Scenes as source code:
━━━━━━━━━━

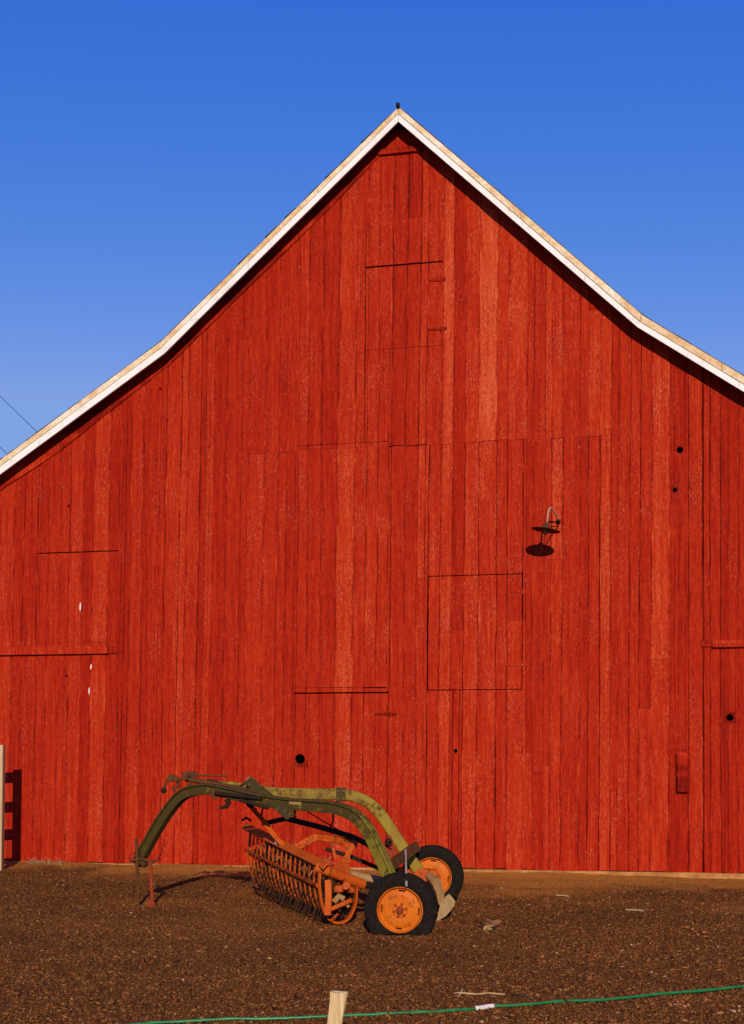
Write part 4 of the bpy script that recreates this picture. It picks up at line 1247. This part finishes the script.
# twig by the hose
def twig(pts, r, name, label, mat, cat='twig', extra=()):
    m = MB()
    w = []
    for x, y, h in pts:
        g = G(x, y); w.append(Vector((g.x, g.y, gzf(g.x, g.y) + r[0] * .8 + h)))
    m.tube(w, list(r) if len(r) == len(w) else [r[0]] * len(w), 6)
    for e in extra:
        w2_ = []
        for x, y, h in e:
            g = G(x, y); w2_.append(Vector((g.x, g.y, gzf(g.x, g.y) + r[0] * .8 + h)))
        m.tube(w2_, r[0] * .7, 5)
    o = m.build(name, mat, None, True, loc=w[0])
    return tag(o, label, cat)
twig([(452, 994.5, 0), (461, 995, 0.008), (477, 996.3, .008), (489, 995, .008), (505, 996.3, .003)], (.006, .007, .007, .0065, .005), 'twig', 'straight pale twig lying behind the green hose', M_TWIG, extra=[[(463, 994, .01), (458, 998, .0)], [(462, 994, .01), (460, 991, .012)]])
twig([(512, 996.5, 0), (524, 998.5, .008), (537, 1003, 0.0), (543, 1004, 0)], (.006, .007, .006, .004), 'twig', 'dark crooked twig touching the green hose', M_BARK)
def lath(x0, y0, x1, y1, w, name, label):
    a, b_ = G(x0, y0), G(x1, y1)
    a.z = gzf(a.x, a.y) + .012; b_.z = gzf(b_.x, b_.y) + .014
    m = MB(); m.sweep([a, a.lerp(b_, .6) + Vector((0, 0, .004)), b_], rectp(w, .014, .003), (b_ - a).cross(Vector((0, 0, 1))))
    return tag(m.build(name, M_CHOCK, None, loc=a), label, 'lath')
lath(626, 911.5, 645, 912.5, .05, 'wood_lath', 'short pale lath lying flat on the open dirt')
lath(556, 895.5, 569, 896, .03, 'wood_lath', 'thin pale lath lying near the barn footing')
# dry leaf litter clump
lc = G(490, 932)
m = MB()
for (x, y, h, s, mi) in ((489, 917, .08, .07, 0), (493, 921, .06, .08, 0), (487, 924, .05, .05, 0), (484, 926, .06, .06, 1), (489, 933, .02, .06, 2), (493, 936, .01, .055, 2), (496, 929, .03, .06, 1), (486, 930, .03, .05, 2), (499, 932, .015, .045, 0)):
    g = G(x, y, h); g.y = lc.y + random.uniform(-.05, .08); g.z = max(h, .012) + gzf(lc.x, lc.y)
    a = random.uniform(0, 6.28); u_ = Vector((math.cos(a), math.sin(a) * .5, random.uniform(-.3, .5))).normalized(); v_2 = Vector((-.3, -.6, .9)).normalized()
    n_ = 9; rim = []
    for k in range(n_):
        th = 2 * math.pi * k / n_; rr = s * (.55 + .35 * abs(math.cos(th * 1.0))) * random.uniform(.8, 1.1)
        p = g + u_ * math.cos(th) * rr + v_2 * math.sin(th) * rr * .55 + u_.cross(v_2) * .012 * math.cos(2 * th)
        p.z = max(p.z, gzf(lc.x, lc.y) + .002); rim.append(p)
    m.grid([rim, [p + Vector((0, .004, .003)) for p in rim]], mi=mi)
o = m.build('leaf_clump', [M_LEAF, M_BARK, M_TWIG], None, loc=Vector((lc.x, lc.y, 0)))
tag(o, 'curled dry leaf clump lying on the dirt right of the wheels', 'leaf clump')
# dry grass tuft at the wall
tc_ = G(45, 864.5)
m = MB()
for k in range(45):
    p = tc_ + T * random.uniform(-.28, .28) + NRM * random.uniform(-.02, .08); p.z = gzf(p.x, p.y) - .005
    d = Vector((random.uniform(-.6, .6), random.uniform(-.5, .1), 1)).normalized() * random.uniform(.04, .13)
    m.tube([p, p + d * .6 + Vector((0, 0, .01)), p + d + Vector((random.uniform(-.04, .04), -.02, -.01))], [.004, .003, .001], 3)
o = m.build('grass_tuft', M_GRASS, None, loc=Vector((tc_.x, tc_.y, 0)))
tag(o, 'small dry grass tuft against the red wall near the fence', 'grass tuft')
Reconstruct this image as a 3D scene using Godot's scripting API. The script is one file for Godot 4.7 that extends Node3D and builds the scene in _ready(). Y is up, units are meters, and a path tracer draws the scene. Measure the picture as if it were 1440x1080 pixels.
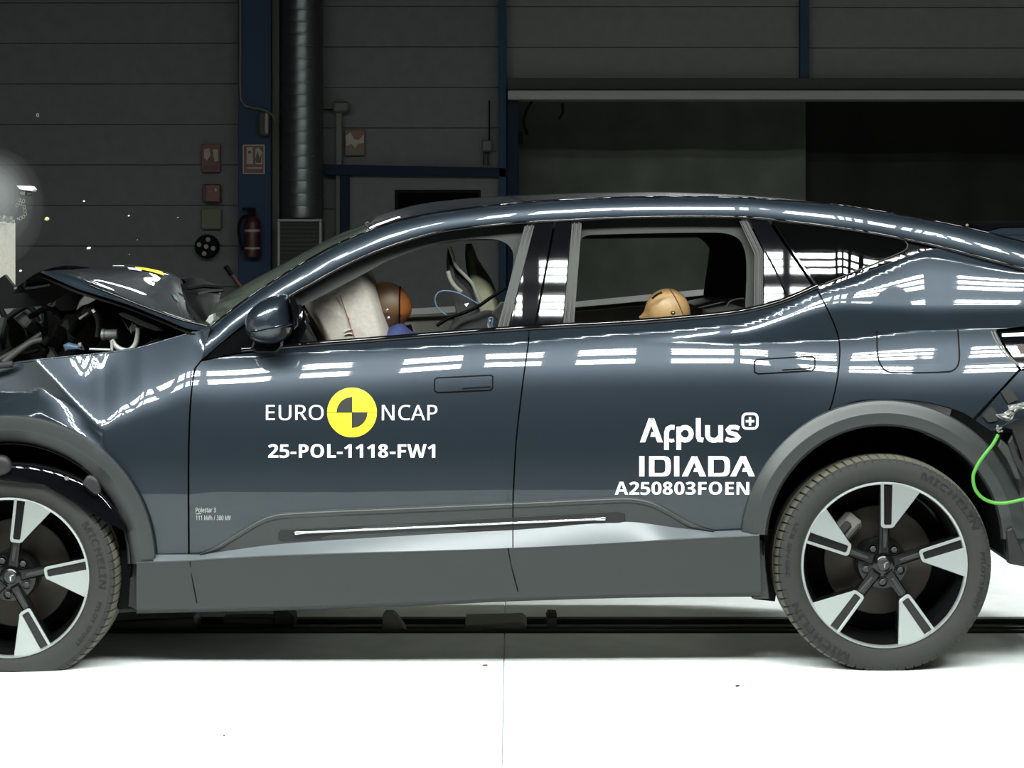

━━━━━━━━━━

## The task:
Write out every entry again word for word, without any of the pictures.

## Output:
Write part 4 of the bpy script that recreates this picture. It picks up at line 1247. This part finishes the script.
# twig by the hose
def twig(pts, r, name, label, mat, cat='twig', extra=()):
    m = MB()
    w = []
    for x, y, h in pts:
        g = G(x, y); w.append(Vector((g.x, g.y, gzf(g.x, g.y) + r[0] * .8 + h)))
    m.tube(w, list(r) if len(r) == len(w) else [r[0]] * len(w), 6)
    for e in extra:
        w2_ = []
        for x, y, h in e:
            g = G(x, y); w2_.append(Vector((g.x, g.y, gzf(g.x, g.y) + r[0] * .8 + h)))
        m.tube(w2_, r[0] * .7, 5)
    o = m.build(name, mat, None, True, loc=w[0])
    return tag(o, label, cat)
twig([(452, 994.5, 0), (461, 995, 0.008), (477, 996.3, .008), (489, 995, .008), (505, 996.3, .003)], (.006, .007, .007, .0065, .005), 'twig', 'straight pale twig lying behind the green hose', M_TWIG, extra=[[(463, 994, .01), (458, 998, .0)], [(462, 994, .01), (460, 991, .012)]])
twig([(512, 996.5, 0), (524, 998.5, .008), (537, 1003, 0.0), (543, 1004, 0)], (.006, .007, .006, .004), 'twig', 'dark crooked twig touching the green hose', M_BARK)
def lath(x0, y0, x1, y1, w, name, label):
    a, b_ = G(x0, y0), G(x1, y1)
    a.z = gzf(a.x, a.y) + .012; b_.z = gzf(b_.x, b_.y) + .014
    m = MB(); m.sweep([a, a.lerp(b_, .6) + Vector((0, 0, .004)), b_], rectp(w, .014, .003), (b_ - a).cross(Vector((0, 0, 1))))
    return tag(m.build(name, M_CHOCK, None, loc=a), label, 'lath')
lath(626, 911.5, 645, 912.5, .05, 'wood_lath', 'short pale lath lying flat on the open dirt')
lath(556, 895.5, 569, 896, .03, 'wood_lath', 'thin pale lath lying near the barn footing')
# dry leaf litter clump
lc = G(490, 932)
m = MB()
for (x, y, h, s, mi) in ((489, 917, .08, .07, 0), (493, 921, .06, .08, 0), (487, 924, .05, .05, 0), (484, 926, .06, .06, 1), (489, 933, .02, .06, 2), (493, 936, .01, .055, 2), (496, 929, .03, .06, 1), (486, 930, .03, .05, 2), (499, 932, .015, .045, 0)):
    g = G(x, y, h); g.y = lc.y + random.uniform(-.05, .08); g.z = max(h, .012) + gzf(lc.x, lc.y)
    a = random.uniform(0, 6.28); u_ = Vector((math.cos(a), math.sin(a) * .5, random.uniform(-.3, .5))).normalized(); v_2 = Vector((-.3, -.6, .9)).normalized()
    n_ = 9; rim = []
    for k in range(n_):
        th = 2 * math.pi * k / n_; rr = s * (.55 + .35 * abs(math.cos(th * 1.0))) * random.uniform(.8, 1.1)
        p = g + u_ * math.cos(th) * rr + v_2 * math.sin(th) * rr * .55 + u_.cross(v_2) * .012 * math.cos(2 * th)
        p.z = max(p.z, gzf(lc.x, lc.y) + .002); rim.append(p)
    m.grid([rim, [p + Vector((0, .004, .003)) for p in rim]], mi=mi)
o = m.build('leaf_clump', [M_LEAF, M_BARK, M_TWIG], None, loc=Vector((lc.x, lc.y, 0)))
tag(o, 'curled dry leaf clump lying on the dirt right of the wheels', 'leaf clump')
# dry grass tuft at the wall
tc_ = G(45, 864.5)
m = MB()
for k in range(45):
    p = tc_ + T * random.uniform(-.28, .28) + NRM * random.uniform(-.02, .08); p.z = gzf(p.x, p.y) - .005
    d = Vector((random.uniform(-.6, .6), random.uniform(-.5, .1), 1)).normalized() * random.uniform(.04, .13)
    m.tube([p, p + d * .6 + Vector((0, 0, .01)), p + d + Vector((random.uniform(-.04, .04), -.02, -.01))], [.004, .003, .001], 3)
o = m.build('grass_tuft', M_GRASS, None, loc=Vector((tc_.x, tc_.y, 0)))
tag(o, 'small dry grass tuft against the red wall near the fence', 'grass tuft')
Reconstruct this image as a 3D scene using Godot's scripting API. The script is one file for Godot 4.7 that extends Node3D and builds the scene in _ready(). Y is up, units are meters, and a path tracer draws the scene. Measure the picture as if it were 1440x1080 pixels.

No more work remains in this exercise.